A million spent on consulting is a million worth of written proof of how seriously they are taking the problem. And it's even quantifiable! ("million"), yay! As a convenient side effect, it makes the problem you have just proven to be in your focus appear more important, what's not to like. In the end the consultants are basically paid to send a bill.


When you hire a consultant as a public university for a contract over a certain amount of money, you need to put out a request for proposals and evaluate consultant proposals.

As part of that, they can put in requirements for consultant staff, require proposals show time allotment for staff and tie billing to hours actually put in.
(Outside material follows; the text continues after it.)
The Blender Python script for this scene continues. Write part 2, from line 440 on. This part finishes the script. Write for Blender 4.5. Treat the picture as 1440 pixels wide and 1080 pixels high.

So if you hired a consultant and got nothing but fresh out of university know nothings its because you did it on purpose, or you are inept both at writing RFPs and also evaluating proposals, and maybe at managing consultants as well.

That being said, most of the time, outside of a few cases where the expertise is hard to find anywhere and you literally cannot find it outside of consultants, I'm of the opinion that the money spent on consultants would be better spent building that specialty knowledge in house.